About

The Black Sound Lab (BSL), housed in the Digital Humanities and Social Engagement Cluster at Dartmouth College, is a newly formed research environment dedicated to the intersections of Black sonic life and digital work. The dual missions of the BSL are to work towards the decriminalization of Black sound and to amplify Black life through digital practice.   

What does it mean to decriminalize Black sound?

From the 19th century Black Code laws that banned Black people from congregating to murder of Jordan Davis over hip-hop played at a gas station, Black sound has been surveilled and criminalized for centuries.To decriminalize Black sound is to make audible these historical and contemporary connections and work against policies that proceed to harm Black people over sonic expression that has been deemed too noisy, loud, and dangerous.

What does it mean to amplify Black sonic life?

To focus solely on criminalization overestimates the importance of crime to black sonic life. The BSL also seeks to emphasize the vitality of Black sonic life in all its forms, from mapping popular Black music venues to amplifying the work of other thinkers and organizers working to deepen connections between Blackness and sound.

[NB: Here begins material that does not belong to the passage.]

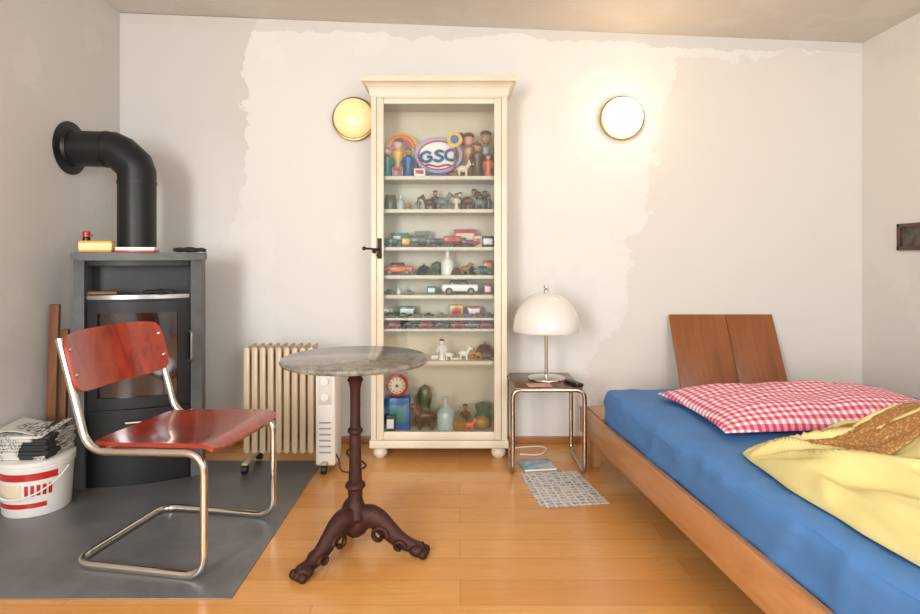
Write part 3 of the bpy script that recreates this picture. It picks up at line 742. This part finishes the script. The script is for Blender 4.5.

Lab Director Allie Martin headshot, she is wearing glasses and standing outside.
Dr. Allie Martin

Dr. Allie Martin (she/her) is a Mellon Faculty Fellow at Dartmouth College in the Music Department and the Cluster for Digital Humanities and Social Engagement.  Her work explores the relationships between race, sound, and gentrification in Washington, DC. Utilizing a combination of ethnographic fieldwork and digital humanities methodologies, Allie considers how African-American people in the city experience gentrification as a sonic, racialized process. Her work has been supported by the Ford Foundation, the Smithsonian Institution, the Society for American Music, and the American Musicological Society.  She is currently working on her first book, entitled Sonic Intersections: Listening to Gentrification in Washington, DC.

Armond Dorsey

Armond Dorsey (he/they) is a musician, playwright, and poet from Prince George’s County, MD whose creative works center on storytelling, Blaqueerness, the Black mundane, Black masculinity, and Afrosurrealism. Armond’s writing and narrative electroacoustic compositions channel history, memory, and ethnography to thread the stories Black folk have lived, continue living with, and dream of living in. The practice of intentional, deep listening lays the foundation not only for Armond’s creative works but also their research. Armond’s research interests combine Black studies, music cognition, sound studies, and public health to curate and develop music interventions that both address racial and historical trauma as well as improve access to care for marginalized communities.

Armond is a current first-year M.A. student in the Digital Music program at Dartmouth College. In June 2020, they graduated from Dartmouth College with a B.A. in Music modified with Neuroscience alongside a minor in African and African-American Studies.

Shivangi Tandon

Shivangi Tandon (she/her) is a Software Engineer and hobbyist musician from Sitapur, India. She is a current student in the Master in Engineering Management (MEM) at Dartmouth College, pursuing a collaborative program between the Thayer School of Engineering and Tuck School of Business. Before coming to Dartmouth, she worked as a software developer in an e-commerce startup after completing her Bachelor’s in Computer Science Engineering from the National Institute of Technology Allahabad in India.

Lydia Davis

Lydia is an art historian from the Bay Area of California. She is currently finishing her senior year as an Art History major and is working on an art history honors thesis. Her work revolves around contemporary art, African and African – American art, and diasporic studies, with a special emphasis on art from the Black US South. Lydia is interested in art as a means of identity and how we discuss Black art and artists in contemporary art historical practice. She is also interested in how we can work to increase the representation and understanding of Black artists in art institutions.